Experiments have shown that electromigration lifetimes for copper dual-damascene interconnects follow a lognormal distribution. Although the origin of such a distribution is not entirely clear, the microstructure has been considered as its major cause. The understanding of the electromigration lifetimes distribution is crucial for the extrapolation of the times to failure obtained empirically from accelerated tests to real operating conditions.
It has been shown that the microstructure plays a key role in the failure mechanisms in copper dual-damascene interconnects. Grain boundaries affect electromigration in different ways. They are natural locations of atomic flux divergence, they act as fast diffusivity paths for vacancy diffusion, and grain boundaries act as sites of annihilation and production of vacancies.

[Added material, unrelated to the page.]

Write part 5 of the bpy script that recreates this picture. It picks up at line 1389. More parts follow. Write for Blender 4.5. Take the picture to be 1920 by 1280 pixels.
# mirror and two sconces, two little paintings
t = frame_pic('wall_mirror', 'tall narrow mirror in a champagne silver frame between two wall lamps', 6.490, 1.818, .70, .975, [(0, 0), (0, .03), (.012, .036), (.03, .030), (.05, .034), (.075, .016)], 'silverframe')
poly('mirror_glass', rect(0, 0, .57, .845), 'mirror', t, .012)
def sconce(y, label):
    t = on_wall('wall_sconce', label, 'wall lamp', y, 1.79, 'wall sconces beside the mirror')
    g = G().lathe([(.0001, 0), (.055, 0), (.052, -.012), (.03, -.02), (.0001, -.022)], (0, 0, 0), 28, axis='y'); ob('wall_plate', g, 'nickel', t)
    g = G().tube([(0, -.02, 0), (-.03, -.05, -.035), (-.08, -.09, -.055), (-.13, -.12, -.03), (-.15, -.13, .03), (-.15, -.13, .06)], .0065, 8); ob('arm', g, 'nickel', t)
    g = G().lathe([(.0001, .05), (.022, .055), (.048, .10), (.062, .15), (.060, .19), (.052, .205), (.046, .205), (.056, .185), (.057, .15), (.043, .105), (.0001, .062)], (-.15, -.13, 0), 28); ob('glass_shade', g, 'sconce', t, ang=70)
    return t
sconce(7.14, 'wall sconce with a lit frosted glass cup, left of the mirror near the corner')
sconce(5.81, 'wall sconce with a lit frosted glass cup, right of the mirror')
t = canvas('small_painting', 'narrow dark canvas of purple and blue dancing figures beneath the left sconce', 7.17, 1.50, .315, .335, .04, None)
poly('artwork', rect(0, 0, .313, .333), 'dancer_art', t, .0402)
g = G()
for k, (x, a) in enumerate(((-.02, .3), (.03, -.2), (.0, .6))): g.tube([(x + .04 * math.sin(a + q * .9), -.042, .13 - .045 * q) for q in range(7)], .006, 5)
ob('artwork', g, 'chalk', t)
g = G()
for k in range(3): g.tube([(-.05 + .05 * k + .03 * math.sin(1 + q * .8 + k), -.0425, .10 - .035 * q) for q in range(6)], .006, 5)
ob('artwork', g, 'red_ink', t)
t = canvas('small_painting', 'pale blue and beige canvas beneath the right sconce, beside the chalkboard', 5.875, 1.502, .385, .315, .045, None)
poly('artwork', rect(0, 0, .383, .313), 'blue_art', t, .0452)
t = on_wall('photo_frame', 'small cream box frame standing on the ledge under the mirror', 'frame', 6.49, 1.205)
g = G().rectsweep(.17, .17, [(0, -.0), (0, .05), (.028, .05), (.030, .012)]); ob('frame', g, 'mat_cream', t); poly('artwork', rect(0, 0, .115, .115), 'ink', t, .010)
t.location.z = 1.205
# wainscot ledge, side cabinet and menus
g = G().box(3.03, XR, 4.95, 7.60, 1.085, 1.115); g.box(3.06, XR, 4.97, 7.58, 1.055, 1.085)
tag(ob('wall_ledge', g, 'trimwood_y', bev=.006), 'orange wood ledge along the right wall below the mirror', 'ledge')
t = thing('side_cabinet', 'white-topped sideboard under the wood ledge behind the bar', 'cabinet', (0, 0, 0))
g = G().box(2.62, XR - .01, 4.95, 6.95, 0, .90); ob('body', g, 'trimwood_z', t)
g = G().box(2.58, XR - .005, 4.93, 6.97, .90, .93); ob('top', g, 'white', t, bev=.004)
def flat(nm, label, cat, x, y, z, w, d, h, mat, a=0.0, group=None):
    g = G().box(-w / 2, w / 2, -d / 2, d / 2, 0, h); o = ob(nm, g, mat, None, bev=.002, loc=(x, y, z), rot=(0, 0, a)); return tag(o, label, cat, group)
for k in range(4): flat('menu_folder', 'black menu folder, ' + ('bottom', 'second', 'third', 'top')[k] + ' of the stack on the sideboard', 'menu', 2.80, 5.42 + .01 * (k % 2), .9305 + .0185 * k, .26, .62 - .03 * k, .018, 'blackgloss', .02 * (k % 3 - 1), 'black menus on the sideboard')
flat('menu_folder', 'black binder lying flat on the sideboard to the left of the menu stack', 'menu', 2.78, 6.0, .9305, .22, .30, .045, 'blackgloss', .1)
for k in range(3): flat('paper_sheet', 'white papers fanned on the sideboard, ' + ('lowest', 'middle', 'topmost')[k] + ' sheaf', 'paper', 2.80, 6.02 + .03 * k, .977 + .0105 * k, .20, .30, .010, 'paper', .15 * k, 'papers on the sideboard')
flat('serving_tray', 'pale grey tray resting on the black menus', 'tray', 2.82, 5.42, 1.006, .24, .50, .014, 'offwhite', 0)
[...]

We have developed a continuum multi-physics electromigration model that incorporates the effects of grain boundaries and interfaces. Grain boundaries are treated as separate regions that can trap and/or release vacancies. The vacancies trapped at grain boundaries are responsible for the build-up of local tensile stress. When the grain boundaries are able to capture a high amount of vacancies, a high tensile stress develops and void nucleation occurs.
The electromigration model has been implemented in FEDOS (Finite Element Diffusion and Oxidation Simulator), a finite element based tool for three-dimensional problems. All important driving forces have been taken into account in the vacancy transport equation. Moreover, fast diffusivity paths for material transport, such as material interfaces, have also been considered.
The implemented model can satisfactorily explain the locations where voids are commonly observed to nucleate.